Task objective:
Collect every line in the records below that contains the word "this".

---- Material supplied

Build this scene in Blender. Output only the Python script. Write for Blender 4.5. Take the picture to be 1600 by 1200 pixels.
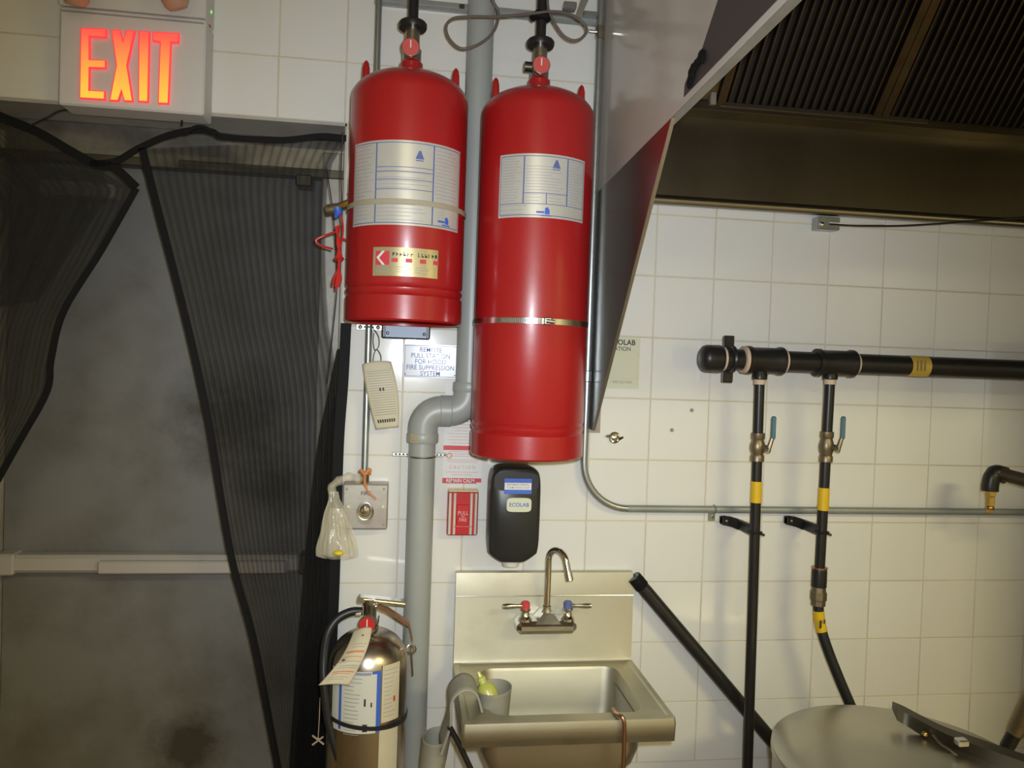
import bpy, math, random
from mathutils import Vector, Matrix
random.seed(7)
for o in list(bpy.data.objects):
    bpy.data.objects.remove(o)
SC = bpy.context.scene
COL = SC.collection
V = Vector

# ---------------------------------------------------------------- camera
CAM = V((-0.6142, -1.8709, 1.5804)); YAW, PITCH, ROLL, FPX = 0.1381, -0.0229, 0.0345, 1200.0
cy_, sy_, cp_, sp_, cr_, sr_ = math.cos(YAW), math.sin(YAW), math.cos(PITCH), math.sin(PITCH), math.cos(ROLL), math.sin(ROLL)
FW = V((sy_ * cp_, cy_ * cp_, sp_)); R0 = V((cy_, -sy_, 0)); U0 = R0.cross(FW)
RT = R0 * cr_ + U0 * sr_; UP = U0 * cr_ - R0 * sr_
cam_data = bpy.data.cameras.new('camera'); cam_data.sensor_width = 36; cam_data.lens = 36 * FPX / 1600
cam_data.clip_start = 0.02; cam_data.clip_end = 60
cam = bpy.data.objects.new('camera', cam_data); COL.objects.link(cam)
m = Matrix((RT, UP, -FW)).transposed().to_4x4(); m.translation = CAM
cam.matrix_world = m
SC.camera = cam

def W(px, py, Y=0.0):
    """point of the place that shows at photo pixel (px, py) and stands at depth Y"""
    d = FW + RT * ((px - 800) / FPX) - UP * ((py - 600) / FPX)
    return CAM + d * ((Y - CAM.y) / d.y)

def WX(px, py, X):
    d = FW + RT * ((px - 800) / FPX) - UP * ((py - 600) / FPX)
    return CAM + d * ((X - CAM.x) / d.x)

# ---------------------------------------------------------------- world, lamps, exposure
world = bpy.data.worlds.new('world'); SC.world = world; world.use_nodes = True
world.node_tree.nodes['Background'].inputs[0].default_value = (0.9, 0.85, 0.75, 1)
world.node_tree.nodes['Background'].inputs[1].default_value = 0.02
SC.view_settings.view_transform = 'Standard'; SC.view_settings.look = 'None'
SC.view_settings.gamma = 1.0; SC.view_settings.exposure = 0.0; SC.view_settings.use_curve_mapping = False

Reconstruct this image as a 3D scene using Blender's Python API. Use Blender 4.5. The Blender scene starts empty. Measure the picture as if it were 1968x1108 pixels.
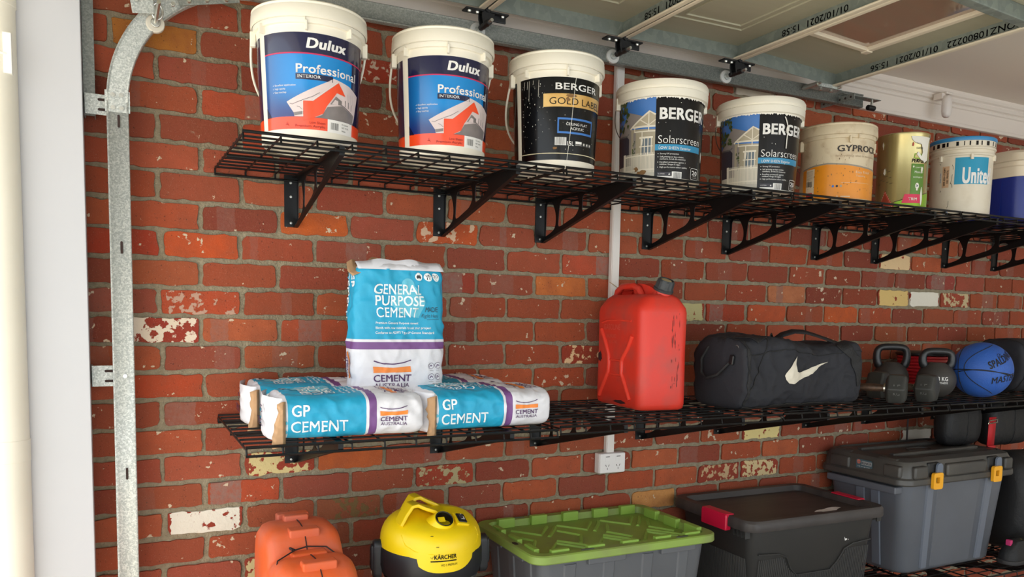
import bpy, bmesh, math, random
from mathutils import Vector, Matrix, noise
sc = bpy.context.scene
COL = sc.collection
rnd = random.Random(7)
sin, cos, pi = math.sin, math.cos, math.pi
def lin(c):
    return tuple(((x/255)/12.92 if x/255 <= .04045 else ((x/255+.055)/1.055)**2.4) for x in c)

# ------------------------------------------------------------------ camera
YAW, PITCH, ROLL = 0.468758, -0.084930, 0.017589
CAM = Vector((-0.264896, -2.720135, -0.859396)); FPX, PPY = 1530.041208, 730.378957
def cam_axes():
    f = Vector((sin(YAW)*cos(PITCH), cos(YAW)*cos(PITCH), sin(PITCH)))
    r = Vector((cos(YAW), -sin(YAW), 0)); u = r.cross(f)
    return r*cos(ROLL)+u*sin(ROLL), u*cos(ROLL)-r*sin(ROLL), f
_r, _u, _f = cam_axes()
cd = bpy.data.cameras.new('camera'); cam = bpy.data.objects.new('camera', cd); COL.objects.link(cam)
cam.matrix_world = Matrix(((_r.x,_u.x,-_f.x,CAM.x),(_r.y,_u.y,-_f.y,CAM.y),(_r.z,_u.z,-_f.z,CAM.z),(0,0,0,1)))
cd.sensor_width = 36; cd.lens = 36*FPX/1968; cd.shift_y = (PPY-554)/1968; cd.clip_start = .02; cd.clip_end = 200
sc.camera = cam
# ------------------------------------------------------------------ light
w = bpy.data.worlds.new('sky'); sc.world = w; w.use_nodes = True
bg = w.node_tree.nodes['Background']
bg.inputs[0].default_value = (.87, .94, 1.0, 1); bg.inputs[1].default_value = 2.05
sd = bpy.data.lights.new('sun', 'SUN'); sd.energy = 9.5; sd.angle = .02; sd.color = (1, .93, .82)
so = bpy.data.objects.new('sun', sd); COL.objects.link(so)
so.rotation_euler = Vector((.35, -.28, -.90)).to_track_quat('-Z', 'Y').to_euler(); so.location = (-3, 3, 8)
sc.view_settings.view_transform = 'Standard'; sc.view_settings.look = 'None'
sc.view_settings.gamma = 1; sc.view_settings.use_curve_mapping = False
sc.view_settings.exposure = 0.30
sc.cycles.use_denoising = True; sc.cycles.max_bounces = 7; sc.cycles.diffuse_bounces = 5
sc.cycles.sample_clamp_indirect = 6

# ------------------------------------------------------------------ materials
MATS = {}
def mat(name, rgb, rough=.5, metal=0.0, nz=0.0, nscale=12, bump=0.0, bscale=60, rgb2=None, thr=None, spec=None, coat=0, stretch=None, alpha=None, trans=0, emit=None):
    """principled material; rgb2+nz: colour noise mix; thr: (lo,hi) ramp bounds for patches"""
    if name in MATS: return MATS[name]
    m = bpy.data.materials.new(name); m.use_nodes = True; MATS[name] = m
    nt = m.node_tree; b = nt.nodes['Principled BSDF']; L = nt.links.new
    b.inputs['Base Color'].default_value = (*lin(rgb), 1)
    b.inputs['Roughness'].default_value = rough; b.inputs['Metallic'].default_value = metal
    if spec is not None: b.inputs['Specular IOR Level'].default_value = spec
    if coat: b.inputs['Coat Weight'].default_value = coat; b.inputs['Coat Roughness'].default_value = .08
    if trans: b.inputs['Transmission Weight'].default_value = trans
    if nz or bump:
        tc = nt.nodes.new('ShaderNodeTexCoord'); mp = nt.nodes.new('ShaderNodeMapping'); L(tc.outputs['Object'], mp.inputs[0])
        if stretch: mp.inputs['Scale'].default_value = stretch
    if nz:
        n = nt.nodes.new('ShaderNodeTexNoise'); n.inputs['Scale'].default_value = nscale; n.inputs['Detail'].default_value = 6
        L(mp.outputs[0], n.inputs['Vector'])
        cr = nt.nodes.new('ShaderNodeMapRange'); lo, hi = thr or (.3, .7)
        cr.inputs['From Min'].default_value = lo; cr.inputs['From Max'].default_value = hi
        cr.inputs['To Min'].default_value = 0; cr.inputs['To Max'].default_value = nz
        L(n.outputs['Fac'], cr.inputs['Value'])
        mx = nt.nodes.new('ShaderNodeMix'); mx.data_type = 'RGBA'
        c2 = lin(rgb2) if rgb2 else tuple(x*.5 for x in lin(rgb))
        mx.inputs[6].default_value = (*lin(rgb), 1); mx.inputs[7].default_value = (*c2, 1)
        L(cr.outputs[0], mx.inputs[0]); L(mx.outputs[2], b.inputs['Base Color'])
    if bump:
        n2 = nt.nodes.new('ShaderNodeTexNoise'); n2.inputs['Scale'].default_value = bscale; n2.inputs['Detail'].default_value = 5
        L(mp.outputs[0], n2.inputs['Vector'])
        bp = nt.nodes.new('ShaderNodeBump'); bp.inputs['Strength'].default_value = bump; bp.inputs['Distance'].default_value = .01
        L(n2.outputs['Fac'], bp.inputs['Height']); L(bp.outputs[0], b.inputs['Normal'])
    return m

def galv(name='galvanised', base=(176, 180, 178), dark=(120, 126, 126), sc_=70):
    if name in MATS: return MATS[name]
    m = mat(name, base, .40, .18); nt = m.node_tree; L = nt.links.new; b = nt.nodes['Principled BSDF']
    tc = nt.nodes.new('ShaderNodeTexCoord'); v = nt.nodes.new('ShaderNodeTexVoronoi'); v.inputs['Scale'].default_value = sc_
    L(tc.outputs['Object'], v.inputs['Vector'])
    n = nt.nodes.new('ShaderNodeTexNoise'); n.inputs['Scale'].default_value = sc_*1.3; n.inputs['Detail'].default_value = 3; L(tc.outputs['Object'], n.inputs['Vector'])
    sp = nt.nodes.new('ShaderNodeSeparateColor'); L(v.outputs['Color'], sp.inputs[0])
    ad = nt.nodes.new('ShaderNodeMath'); ad.operation = 'MULTIPLY'; L(sp.outputs[0], ad.inputs[0]); L(n.outputs['Fac'], ad.inputs[1])
    mr = nt.nodes.new('ShaderNodeMapRange'); mr.inputs['From Min'].default_value = .1; mr.inputs['From Max'].default_value = .5; L(ad.outputs[0], mr.inputs[0])
    mx = nt.nodes.new('ShaderNodeMix'); mx.data_type = 'RGBA'; mx.inputs[6].default_value = (*lin(dark), 1); mx.inputs[7].default_value = (*lin(base), 1)
    L(mr.outputs[0], mx.inputs[0]); L(mx.outputs[2], b.inputs['Base Color'])
    m2 = nt.nodes.new('ShaderNodeMapRange'); m2.inputs['To Min'].default_value = .55; m2.inputs['To Max'].default_value = .34; L(sp.outputs[0], m2.inputs[0]); L(m2.outputs[0], b.inputs['Roughness'])
    return m

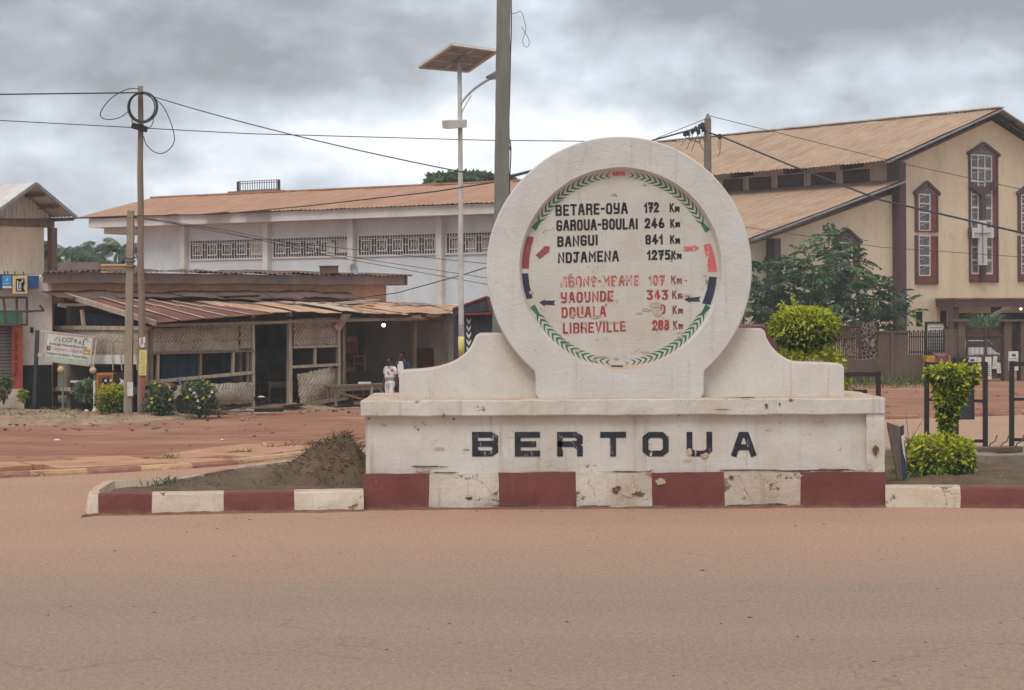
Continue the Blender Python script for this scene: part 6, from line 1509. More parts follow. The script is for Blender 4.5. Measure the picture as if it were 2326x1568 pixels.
# ------------------------------------------------------------------ poles, lamp and wires
def wob_pole(b, base, top, r0, r1, n, amp, seed):
    pts = []; rr = []
    for i in range(n + 1):
        t = i / n; p = Vector(base).lerp(Vector(top), t); p.x += amp * mnoise.noise(Vector((t * 5, seed, 0))); p.y += amp * mnoise.noise(Vector((t * 5, seed, 7)))
        pts.append(p); rr.append((r0 + (r1 - r0) * t) * (1 + .10 * mnoise.noise(Vector((t * 9, seed, 3)))))
    b.tube(pts, rr, 12)
# wooden pole with cable coil
YP = 53.3; s53 = YP / FOC
wp = thing('utility_pole', 'crooked brown wooden utility pole with a coil of cable and yellow notices', 'utility pole', (U(321, 945, YP).x, YP, 0))
b = MB(); wob_pole(b, U(321, 950, YP), U(318, 196, YP), 8.8 * s53, 6.0 * s53, 26, .035, 2.2); b.build('pole', MT['pole_wood'], wp, smooth=True)
b = MB(); rr = random.Random(6)
for k in range(7):
    r = (31 + rr.uniform(-3, 3)) * s53; c = U(324 + rr.uniform(-2, 2), 244 + rr.uniform(-2, 2), YP - .16 - .03 * k)
    b.tube([c + Vector((math.cos(a) * r, .02 * math.sin(a * 2), math.sin(a) * r * 1.05)) for a in [2 * math.pi * i / 36 for i in range(36)]], .017, 6, closed=True)
b.build('cable_coil', MT['cable'], wp)
def curl(b, pts, Y, r):
    P = [U(x, y, Y) for x, y in pts]; out = []
    for i in range(len(P) - 1):
        p0, p1, p2, p3 = P[max(i - 1, 0)], P[i], P[i + 1], P[min(i + 2, len(P) - 1)]
        for k in range(8):
            t = k / 8; out.append(.5 * ((2 * p1) + (p2 - p0) * t + (2 * p0 - 5 * p1 + 4 * p2 - p3) * t * t + (3 * p1 - p0 - 3 * p2 + p3) * t ** 3))
    b.tube(out + [P[-1]], r, 6)
b = MB(); curl(b, [(318, 203), (290, 203), (252, 224), (229, 255), (232, 268), (250, 272), (275, 266), (295, 250)], YP - .2, .013)
curl(b, [(350, 222), (372, 245), (388, 280), (396, 315), (388, 336), (368, 349), (348, 344), (332, 328), (326, 310)], YP - .2, .013)
curl(b, [(302, 262), (300, 275), (305, 288), (318, 293)], YP - .22, .012); curl(b, [(346, 262), (348, 275), (343, 287), (334, 293)], YP - .22, .012); b.build('loose_cable', MT['cable'], wp)
b = MB(); b.bar(U(299, 285, YP - .16), U(335, 295, YP - .16), .16, .14, (0, 1, 0)); b.build('splice_case', MT['black_metal'], wp, bevel=.03)
def notice(parent, x0, x1, y0, y1, Y, mat, tilt=0, ink=True, hole=False):
    b = MB(); b.prism([U(x0, y1, Y), U(x1, y1 - tilt, Y), U(x1, y0 - tilt, Y), U(x0, y0, Y)], (0, .01, 0)); o = b.build('notice', mat, parent)
    if ink:
        b = MB()
        for k in range(6):
            y = y0 + (y1 - y0) * (.18 + .13 * k); b.poly([U(x0 + 3, y, Y - .003), U(x1 - 3, y - tilt, Y - .003), U(x1 - 3, y + 1 - tilt, Y - .003), U(x0 + 3, y + 1, Y - .003)])
        b.build('print', simple('faint_ink', S(170, 160, 110)), o)
for q4 in ((316, 333, 795, 827), (315, 332, 826, 853)): notice(wp, *q4, YP - 10.5 * s53, MT['yellow_paper'])
for q4 in ((316, 321, 768, 786), (324, 330, 766, 780), (319, 328, 781, 790)): notice(wp, *q4, YP - 9.8 * s53, MT['paper'], 1, False)
b = MB(); b.prism([U(323, 905, YP - 9.4 * s53), U(328, 905, YP - 9.2 * s53), U(329, 858, YP - 9.2 * s53), U(321, 858, YP - 9.4 * s53)], (0, .03, 0)); b.build('red_paint', MT['orange_paint'], wp)
# short concrete pole
MT['concrete_pole_tan'] = simple('concrete_pole_tan', S(168, 154, 132), S(140, 126, 108), 3, 0.3, 0.7, 0.95, 0.1, 0.4, 25, 0.01, (2, 2, .3), fine=0.5)
YQ = 53.4; cpole = thing('utility_pole', 'short grey concrete utility pole leaning left of the wooden one', 'utility pole', (U(291, 945, YQ).x, YQ, 0))
b = MB(); P0, P1 = U(291, 950, YQ), U(297, 480, YQ); sq = lambda p, w_: [p + Vector((x * w_, y * w_, 0)) for x, y in ((-1, -1), (1, -1), (1, 1), (-1, 1))]
b.hexa(sq(P0, 9.5 * s53) + sq(P1, 7 * s53)); b.roughen(.3, .012, 3); b.build('pole', MT['concrete_pole_tan'], cpole)
b = MB(); b.hexa(sq(U(297, 496, YQ), 8 * s53) + sq(U(297, 479, YQ), 2 * s53)); b.bar(U(288, 498, YQ), U(309, 492, YQ), .06); b.bar(U(291, 480, YQ), U(303, 490, YQ), .05); b.build('cap', MT['tin_brown'], cpole)
b = MB()
for y in (586, 594, 606): p = U(295, y, YQ); b.tube([p + Vector((math.cos(a) * .14, math.sin(a) * .14, .03 * math.sin(a))) for a in [2 * math.pi * i / 20 for i in range(20)]], .014, 6, closed=True)
b.build('binding', MT['cable'], cpole)
notice(cpole, 289, 302, 868, 900, YQ - .16, MT['paper'], 0, False)
# big concrete pole behind the monument
YB = 35.6; s35 = YB / FOC
bp_ = thing('utility_pole', 'tall grey concrete pole rising out of the picture behind the monument', 'utility pole', (U(1134, 1040, YB).x, YB, .2))
b = MB(); b.hexa(sq(U(1133, 1052, YB), 19 * s35) + sq(U(1146, -260, YB), 14.5 * s35)); b.roughen(.35, .010, 3); b.build('pole', MT['concrete_pole'], bp_, bevel=.015)
b = MB(); curl(b, [(1160, -40), (1161, 60), (1159, 130), (1157, 230), (1155, 300), (1160, 340), (1157, 420), (1158, 520), (1152, 640), (1150, 800)], YB - .1, .012); curl(b, [(1150, 300), (1156, 330), (1160, 345)], YB - .1, .01); b.build('down_cable', MT['cable'], bp_)
b = MB(); curl(b, [(1162, 55), (1185, 48), (1197, 44), (1205, 75), (1203, 125), (1193, 150), (1191, 170), (1200, 184), (1208, 172), (1205, 150), (1190, 120), (1187, 103)], YB - .1, .005) if False else curl(b, [(1160, 32), (1172, 30), (1183, 27), (1190, 45), (1194, 66), (1190, 80), (1187, 95), (1192, 107), (1200, 105), (1201, 92), (1193, 76), (1184, 62)], YB - .1, .005); b.build('loose_wire', MT['cable'], bp_)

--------

Result:
Build this scene in Blender. Output only the Python script. Write for Blender 4.5. Take the picture to be 1600 by 1200 pixels.
Reconstruct this image as a 3D scene using Blender's Python API. Use Blender 4.5. The Blender scene starts empty. Measure the picture as if it were 1968x1108 pixels.
Continue the Blender Python script for this scene: part 6, from line 1509. More parts follow. The script is for Blender 4.5. Measure the picture as if it were 2326x1568 pixels.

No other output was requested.